First track, "Calapsis" keeps the beat with a muted kick adding in a reverse reverb rhythm with some other ephemeral effects and filter changes for a distinctly hypnotic intro. "3am worry sessions" is techno with glitch-modified rhythm and reverbed alterations and a cool underlying subliminal sequencing. The next track, "It's five oclock somewhere in my heart (there's a star that shines for you)" begins as if it might be straight ahead, but then stutters and skitters around beats misplaced and displaced. (I really didn't grok this one at all.) "The ballad of billy kee" begins submerged, like an old cassette tape played too many times and left in the glove box too long. About 45 seconds in, a chugging rhythm emerges and this could be the soundtrack for a toy steam locomotive in a basement setup. (Perhaps Billy Kee is the little engineer?) "Only star loop" is swirling electronic ambience around a little hand drum/cymbal combo like a vintage Roland drum machine. A synth sequence emerges along with some minimal male vocals that are more like samples and it's pretty engaging, strange as it sounds. A different set of vintage drum machine samples with layered pads forms the basis of "lytham and sound," and of course, there has to be an added rhythmic sequence as well. I especially like the sound of the intermittent synth chord, employed sparsely enough (every 8 measures).

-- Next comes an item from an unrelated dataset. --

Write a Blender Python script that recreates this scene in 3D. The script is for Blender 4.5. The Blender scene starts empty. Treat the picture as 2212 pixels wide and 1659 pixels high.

It's about time for a four-on-the-floor beat used in the title track, with a picky sequence and wash 'n' wear synth chords. Although you've heard these elements a zillion times, Johnson seems to pull off something fresh and vital on this track, still managing to recall pop flavors of the '80s and '90s. For the finale, A New Line (Related) gives us rhythmless ambience on "left tones," a track based on a manipulated semi-industrial sampled loop that stays the course throughout in gloomy spirit. Although I wouldn't call 'A Quarterly Update On The Sadness' (the title sounds more like the name of a future DOGE report) a great album, it does have its merits and I liked it more than I thought I would. Standard SIS limited edition of 200 in hand-made packaging for the pyysical release.